▸ **Task goal**
All the data below goes into the copy word for word, but the pictures don't.
++++++++++
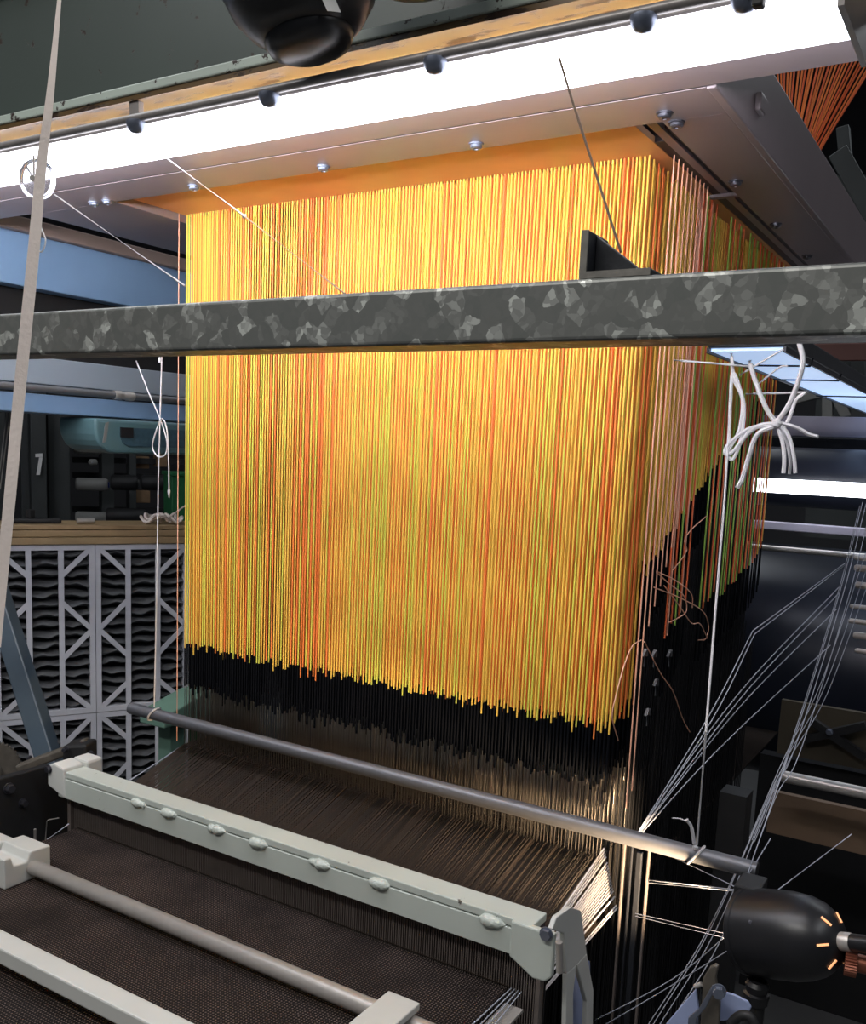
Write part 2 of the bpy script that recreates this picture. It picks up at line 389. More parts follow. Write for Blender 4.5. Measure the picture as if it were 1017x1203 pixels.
bm.lathe((0, 0, 0), (0, 0, -1), [(0.0125, 0), (0.0125, 0.0022), (0.0098, 0.0024), (0.0098, 0.006), (0.0075, 0.0082), (0.004, 0.0082), (0.0035, 0.005), (0, 0.005)], 18)
bolt_me = bm.mesh('bolt', M['bolt'], smooth=True)
bolt_dk = bm.mesh('bolt', M['bolt_dark'], smooth=True)
for x in (-1.4394, -1.118, -0.806): put('bolt', bolt_me, t, (x, 1.396, 2.0898))
for x, y in ((-1.745, 1.405), (-1.705, 1.407)): put('bolt', bolt_me, t, (x, y, 2.0898))
for x, y in ((-0.4906, 1.385), (-0.4865, 1.4285), (-0.4853, 1.763), (-0.488, 2.10), (-0.487, 2.434), (-0.487, 2.80)): put('bolt', bolt_dk, t, (x, y, 2.0898))
p = at(889, 123, x=-0.398)
MB().box(-0.3978, -0.388, p.y - 0.017, p.y + 0.017, p.z - 0.013, p.z + 0.013).build('square_nut', M['frame'], t, bevel=0.003)

t = thing('comber_board', (-1.1, 2.1, 2.107), 'perforated comber board the cords hang from, orange cord glow in its colour', 'board')
MB().box(-1.6998, -0.5665, 1.4212, 2.95, 2.107, 2.1175).build('board', M['board'], t)
MB().box(-0.5660, -0.546, 1.56, 2.95, 2.1085, 2.1175).build('slot', M['groove'], t)
MB().box(-0.5455, -0.530, 1.4212, 2.95, 2.1045, 2.1175).build('batten_strip', M['frame'], t)
MB().box(-0.5295, -0.522, 1.50, 2.95, 2.1085, 2.1175).build('slot', M['groove'], t)
MB().box(-0.5215, -0.5065, 1.4212, 2.95, 2.1055, 2.1175).build('batten_strip', M['frame'], t)
MB().box(-0.566, -0.507, 1.885, 1.90, 2.098, 2.1040).build('cross_bar', M['frame'], t)

# ------------------------------------------------------------------ jacquard harness
H = thing('jacquard_harness', (-1.14, 1.617, 0.75), 'curtain of yellow, orange and lime harness cords with black ends', 'harness')
n6 = [(math.cos(2 * PI * k / 6), math.sin(2 * PI * k / 6)) for k in range(6)]
def unit_rod(name, mat):
    m = MB(); m.cyl((0, 0, -1), (0, 0, 0), 1.0, 6, caps=True); return m.mesh(name, mat, smooth=True)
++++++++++
▸ **Completed exercise**
Write part 2 of the bpy script that recreates this picture. It picks up at line 389. More parts follow. Write for Blender 4.5. Measure the picture as if it were 1017x1203 pixels.
bm.lathe((0, 0, 0), (0, 0, -1), [(0.0125, 0), (0.0125, 0.0022), (0.0098, 0.0024), (0.0098, 0.006), (0.0075, 0.0082), (0.004, 0.0082), (0.0035, 0.005), (0, 0.005)], 18)
bolt_me = bm.mesh('bolt', M['bolt'], smooth=True)
bolt_dk = bm.mesh('bolt', M['bolt_dark'], smooth=True)
for x in (-1.4394, -1.118, -0.806): put('bolt', bolt_me, t, (x, 1.396, 2.0898))
for x, y in ((-1.745, 1.405), (-1.705, 1.407)): put('bolt', bolt_me, t, (x, y, 2.0898))
for x, y in ((-0.4906, 1.385), (-0.4865, 1.4285), (-0.4853, 1.763), (-0.488, 2.10), (-0.487, 2.434), (-0.487, 2.80)): put('bolt', bolt_dk, t, (x, y, 2.0898))
p = at(889, 123, x=-0.398)
MB().box(-0.3978, -0.388, p.y - 0.017, p.y + 0.017, p.z - 0.013, p.z + 0.013).build('square_nut', M['frame'], t, bevel=0.003)

t = thing('comber_board', (-1.1, 2.1, 2.107), 'perforated comber board the cords hang from, orange cord glow in its colour', 'board')
MB().box(-1.6998, -0.5665, 1.4212, 2.95, 2.107, 2.1175).build('board', M['board'], t)
MB().box(-0.5660, -0.546, 1.56, 2.95, 2.1085, 2.1175).build('slot', M['groove'], t)
MB().box(-0.5455, -0.530, 1.4212, 2.95, 2.1045, 2.1175).build('batten_strip', M['frame'], t)
MB().box(-0.5295, -0.522, 1.50, 2.95, 2.1085, 2.1175).build('slot', M['groove'], t)
MB().box(-0.5215, -0.5065, 1.4212, 2.95, 2.1055, 2.1175).build('batten_strip', M['frame'], t)
MB().box(-0.566, -0.507, 1.885, 1.90, 2.098, 2.1040).build('cross_bar', M['frame'], t)

# ------------------------------------------------------------------ jacquard harness
H = thing('jacquard_harness', (-1.14, 1.617, 0.75), 'curtain of yellow, orange and lime harness cords with black ends', 'harness')
n6 = [(math.cos(2 * PI * k / 6), math.sin(2 * PI * k / 6)) for k in range(6)]
def unit_rod(name, mat):
    m = MB(); m.cyl((0, 0, -1), (0, 0, 0), 1.0, 6, caps=True); return m.mesh(name, mat, smooth=True)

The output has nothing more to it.